- [EXERCISE] Reproduce exactly the lines below, from the first through the one containing "EYE.z), (0, 0, 0, 1)))", and nothing more.

- [DATA SECTION]
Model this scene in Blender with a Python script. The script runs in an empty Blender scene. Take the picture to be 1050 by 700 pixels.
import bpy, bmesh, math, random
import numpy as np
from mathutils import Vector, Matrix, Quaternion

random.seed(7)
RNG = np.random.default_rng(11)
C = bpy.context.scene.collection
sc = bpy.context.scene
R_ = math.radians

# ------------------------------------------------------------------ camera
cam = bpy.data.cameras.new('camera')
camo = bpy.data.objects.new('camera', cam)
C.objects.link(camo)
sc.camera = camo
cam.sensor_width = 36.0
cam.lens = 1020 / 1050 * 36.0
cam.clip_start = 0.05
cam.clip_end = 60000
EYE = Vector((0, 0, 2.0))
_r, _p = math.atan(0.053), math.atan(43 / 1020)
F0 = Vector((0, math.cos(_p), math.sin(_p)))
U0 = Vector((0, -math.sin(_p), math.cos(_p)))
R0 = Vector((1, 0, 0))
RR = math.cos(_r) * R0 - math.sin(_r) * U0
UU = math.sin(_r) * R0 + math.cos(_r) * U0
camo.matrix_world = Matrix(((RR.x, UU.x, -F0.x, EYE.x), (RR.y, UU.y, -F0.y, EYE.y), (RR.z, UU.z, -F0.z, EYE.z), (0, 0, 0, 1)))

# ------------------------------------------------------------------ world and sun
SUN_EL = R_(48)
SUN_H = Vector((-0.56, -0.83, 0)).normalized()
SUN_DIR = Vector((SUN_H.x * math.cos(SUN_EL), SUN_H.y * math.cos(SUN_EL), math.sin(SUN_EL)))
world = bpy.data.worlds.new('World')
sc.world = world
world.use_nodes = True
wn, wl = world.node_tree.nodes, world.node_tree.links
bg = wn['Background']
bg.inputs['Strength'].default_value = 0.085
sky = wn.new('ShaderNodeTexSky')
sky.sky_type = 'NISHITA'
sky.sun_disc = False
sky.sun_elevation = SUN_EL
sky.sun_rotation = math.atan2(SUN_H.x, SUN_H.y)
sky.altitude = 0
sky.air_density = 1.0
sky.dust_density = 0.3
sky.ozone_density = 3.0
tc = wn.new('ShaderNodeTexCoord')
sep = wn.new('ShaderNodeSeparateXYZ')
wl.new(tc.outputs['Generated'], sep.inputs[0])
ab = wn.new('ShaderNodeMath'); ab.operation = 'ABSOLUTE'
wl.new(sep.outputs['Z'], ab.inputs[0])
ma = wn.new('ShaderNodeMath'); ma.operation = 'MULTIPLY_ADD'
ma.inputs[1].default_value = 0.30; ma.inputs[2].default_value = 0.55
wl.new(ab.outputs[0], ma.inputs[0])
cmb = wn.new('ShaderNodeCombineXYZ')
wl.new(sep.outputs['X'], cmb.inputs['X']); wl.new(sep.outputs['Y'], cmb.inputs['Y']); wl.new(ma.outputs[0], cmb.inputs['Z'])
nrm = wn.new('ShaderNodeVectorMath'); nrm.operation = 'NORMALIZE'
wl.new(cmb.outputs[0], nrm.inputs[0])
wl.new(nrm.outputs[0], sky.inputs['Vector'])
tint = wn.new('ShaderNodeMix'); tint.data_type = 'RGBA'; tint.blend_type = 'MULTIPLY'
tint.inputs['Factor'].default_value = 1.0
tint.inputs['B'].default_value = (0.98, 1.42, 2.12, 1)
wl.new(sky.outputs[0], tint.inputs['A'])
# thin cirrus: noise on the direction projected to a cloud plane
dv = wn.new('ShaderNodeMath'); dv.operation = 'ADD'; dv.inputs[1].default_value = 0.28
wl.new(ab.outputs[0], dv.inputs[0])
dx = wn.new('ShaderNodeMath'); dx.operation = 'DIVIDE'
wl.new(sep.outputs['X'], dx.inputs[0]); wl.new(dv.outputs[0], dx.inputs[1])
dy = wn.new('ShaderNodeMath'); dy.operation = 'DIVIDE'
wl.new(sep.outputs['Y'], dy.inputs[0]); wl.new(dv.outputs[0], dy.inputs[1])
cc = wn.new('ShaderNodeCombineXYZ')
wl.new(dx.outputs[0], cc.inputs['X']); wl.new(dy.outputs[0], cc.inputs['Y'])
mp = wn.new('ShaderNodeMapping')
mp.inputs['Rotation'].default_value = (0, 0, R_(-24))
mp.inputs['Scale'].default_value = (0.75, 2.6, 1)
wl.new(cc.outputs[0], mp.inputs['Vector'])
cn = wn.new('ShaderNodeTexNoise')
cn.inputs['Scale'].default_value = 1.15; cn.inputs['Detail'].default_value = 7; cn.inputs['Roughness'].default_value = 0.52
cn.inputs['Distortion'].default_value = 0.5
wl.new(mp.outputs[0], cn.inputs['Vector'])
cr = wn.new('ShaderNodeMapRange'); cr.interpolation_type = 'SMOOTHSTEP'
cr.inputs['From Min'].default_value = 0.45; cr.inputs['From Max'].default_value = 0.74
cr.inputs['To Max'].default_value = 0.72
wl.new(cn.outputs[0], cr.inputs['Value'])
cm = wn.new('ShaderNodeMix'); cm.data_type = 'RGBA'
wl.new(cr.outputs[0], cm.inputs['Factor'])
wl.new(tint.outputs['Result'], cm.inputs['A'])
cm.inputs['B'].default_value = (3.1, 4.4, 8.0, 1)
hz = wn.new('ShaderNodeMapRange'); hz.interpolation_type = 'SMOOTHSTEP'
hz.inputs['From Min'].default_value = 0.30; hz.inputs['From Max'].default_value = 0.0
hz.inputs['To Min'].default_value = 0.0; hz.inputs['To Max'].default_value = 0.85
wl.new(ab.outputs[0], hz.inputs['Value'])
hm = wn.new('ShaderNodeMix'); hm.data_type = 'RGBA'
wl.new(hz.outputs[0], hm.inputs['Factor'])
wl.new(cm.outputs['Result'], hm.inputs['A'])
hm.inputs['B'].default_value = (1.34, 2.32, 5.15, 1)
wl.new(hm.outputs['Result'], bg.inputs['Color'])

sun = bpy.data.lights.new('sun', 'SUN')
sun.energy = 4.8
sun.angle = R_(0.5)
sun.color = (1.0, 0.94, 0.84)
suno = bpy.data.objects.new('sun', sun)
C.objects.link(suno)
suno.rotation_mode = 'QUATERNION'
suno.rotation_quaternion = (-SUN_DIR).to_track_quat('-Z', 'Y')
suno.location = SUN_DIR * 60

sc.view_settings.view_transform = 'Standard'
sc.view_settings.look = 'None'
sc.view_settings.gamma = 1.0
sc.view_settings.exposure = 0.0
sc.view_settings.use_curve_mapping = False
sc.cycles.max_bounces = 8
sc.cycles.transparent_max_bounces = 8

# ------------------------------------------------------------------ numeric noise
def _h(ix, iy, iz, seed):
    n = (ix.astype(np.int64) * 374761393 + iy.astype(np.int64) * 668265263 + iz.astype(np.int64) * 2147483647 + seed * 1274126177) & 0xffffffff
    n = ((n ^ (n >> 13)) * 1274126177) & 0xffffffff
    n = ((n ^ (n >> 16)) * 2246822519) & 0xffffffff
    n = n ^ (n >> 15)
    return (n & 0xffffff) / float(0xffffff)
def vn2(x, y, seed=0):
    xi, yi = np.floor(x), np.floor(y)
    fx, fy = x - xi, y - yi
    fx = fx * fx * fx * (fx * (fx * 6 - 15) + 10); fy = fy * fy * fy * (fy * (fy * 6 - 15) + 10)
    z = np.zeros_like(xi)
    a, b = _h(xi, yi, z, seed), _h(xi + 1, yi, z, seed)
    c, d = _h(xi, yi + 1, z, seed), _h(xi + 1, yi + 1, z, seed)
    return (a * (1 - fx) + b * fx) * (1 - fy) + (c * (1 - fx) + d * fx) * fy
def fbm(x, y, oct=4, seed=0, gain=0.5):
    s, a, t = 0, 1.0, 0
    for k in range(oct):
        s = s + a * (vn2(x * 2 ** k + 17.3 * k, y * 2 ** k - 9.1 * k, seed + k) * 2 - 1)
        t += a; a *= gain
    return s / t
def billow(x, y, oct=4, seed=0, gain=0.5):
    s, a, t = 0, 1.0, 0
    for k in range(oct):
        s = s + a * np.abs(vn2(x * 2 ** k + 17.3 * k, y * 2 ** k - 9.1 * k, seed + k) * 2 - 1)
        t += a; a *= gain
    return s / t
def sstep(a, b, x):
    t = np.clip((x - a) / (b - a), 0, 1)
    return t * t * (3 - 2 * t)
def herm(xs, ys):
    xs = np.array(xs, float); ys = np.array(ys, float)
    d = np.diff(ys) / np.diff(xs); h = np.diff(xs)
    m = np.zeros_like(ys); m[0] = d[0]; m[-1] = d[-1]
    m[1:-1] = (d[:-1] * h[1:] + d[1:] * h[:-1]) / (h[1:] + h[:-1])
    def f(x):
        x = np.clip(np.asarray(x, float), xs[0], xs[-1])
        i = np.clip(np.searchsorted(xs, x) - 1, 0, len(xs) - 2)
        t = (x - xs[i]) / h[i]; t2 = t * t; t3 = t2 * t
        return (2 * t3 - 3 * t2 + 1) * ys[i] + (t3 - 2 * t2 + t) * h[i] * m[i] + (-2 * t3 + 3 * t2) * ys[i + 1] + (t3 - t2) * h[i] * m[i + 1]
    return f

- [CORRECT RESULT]
Model this scene in Blender with a Python script. The script runs in an empty Blender scene. Take the picture to be 1050 by 700 pixels.
import bpy, bmesh, math, random
import numpy as np
from mathutils import Vector, Matrix, Quaternion

random.seed(7)
RNG = np.random.default_rng(11)
C = bpy.context.scene.collection
sc = bpy.context.scene
R_ = math.radians

# ------------------------------------------------------------------ camera
cam = bpy.data.cameras.new('camera')
camo = bpy.data.objects.new('camera', cam)
C.objects.link(camo)
sc.camera = camo
cam.sensor_width = 36.0
cam.lens = 1020 / 1050 * 36.0
cam.clip_start = 0.05
cam.clip_end = 60000
EYE = Vector((0, 0, 2.0))
_r, _p = math.atan(0.053), math.atan(43 / 1020)
F0 = Vector((0, math.cos(_p), math.sin(_p)))
U0 = Vector((0, -math.sin(_p), math.cos(_p)))
R0 = Vector((1, 0, 0))
RR = math.cos(_r) * R0 - math.sin(_r) * U0
UU = math.sin(_r) * R0 + math.cos(_r) * U0
camo.matrix_world = Matrix(((RR.x, UU.x, -F0.x, EYE.x), (RR.y, UU.y, -F0.y, EYE.y), (RR.z, UU.z, -F0.z, EYE.z), (0, 0, 0, 1)))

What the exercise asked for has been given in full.